Most of the rest of this show falls somewhere between abstract and narrative art, or some combination thereof, as we see in the works of Jacob Lawrence, Romare Bearden, Elizabeth Catlett and Benny Andrews. Indeed, these are some of the main names that come to mind when we think of 20th century African-American art -- a category that, from this latter-century perspective, often seems oddly European in tone. For instance, Bearden's striking collages resonate a distinctly German expressionist edge -- but this comes as no surprise, considering that he studied with the great Teutonic funk-meister George Grosz at the Art Student's League in New York.

But if the influence of European abstraction seems pervasive, it is a phenomenon that needs to be kept in perspective; European abstraction was, after all, profoundly influenced by Africa in the first place.
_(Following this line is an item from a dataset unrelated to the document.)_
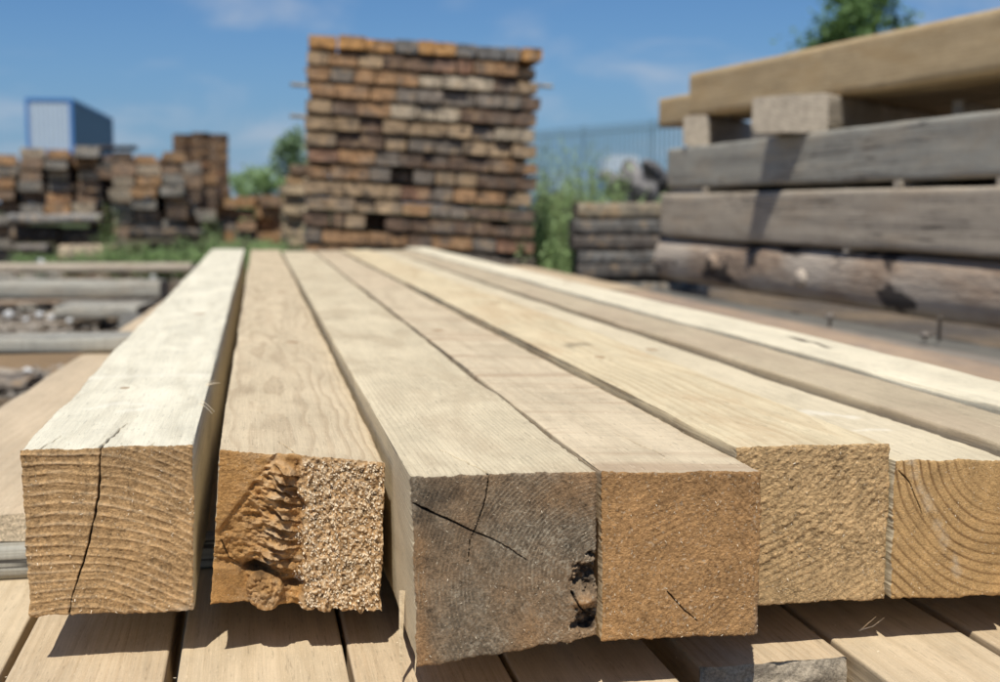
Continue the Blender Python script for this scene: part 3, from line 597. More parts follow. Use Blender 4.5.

In the art world, the modern and antique, local and global, sophisticated and primitive, often change places. Perhaps for this reason, the ancient African art of the fetish, or charged object, has resurfaced with a vengeance in recent times.

Evidence of this is found in the profoundly poetic assemblages of Betye Saar, subtly collaged constructions in which memories, dreams and desires arise from the improbable magic of ordinary, if artfully arranged objects. Here, the surrealism of a Joseph Cornell meets the mojo of the sub-Saharan shaman. Still active at age 72, Saar is a bridge between the historicism of this show and the still unnamed sensibilities of the present -- sensibilities elegantly illustrated in Jeffrey Cook's new work at Stern.

Like many of his contemporaries, Cook looks directly to Africa for inspiration. Though he bypasses much of the European tone of modern art, his work is readily accessible without regard to ethnicity. His assemblage I Promise to Remember melds the psychic subtlety of the surrealists with the earthy power of Africa's nature gods. Like an apparition out of time and space, or a spooky totemic melange, Remember is a kind of ritual ground where symbolic objects assume new life out of a vortex of lost memories.

Eloquent and haunting, Cook's work evokes an evolution of voodoo into the ongoing reconciliation of art and shamanism. And if this sounds like a new kind of consciousness, it is actually a very old consciousness -- the oldest, in fact. But that is why it seems so new, as this mechanical millennium grinds to a close, and the poetry of visionary perception attains scientific stature once again.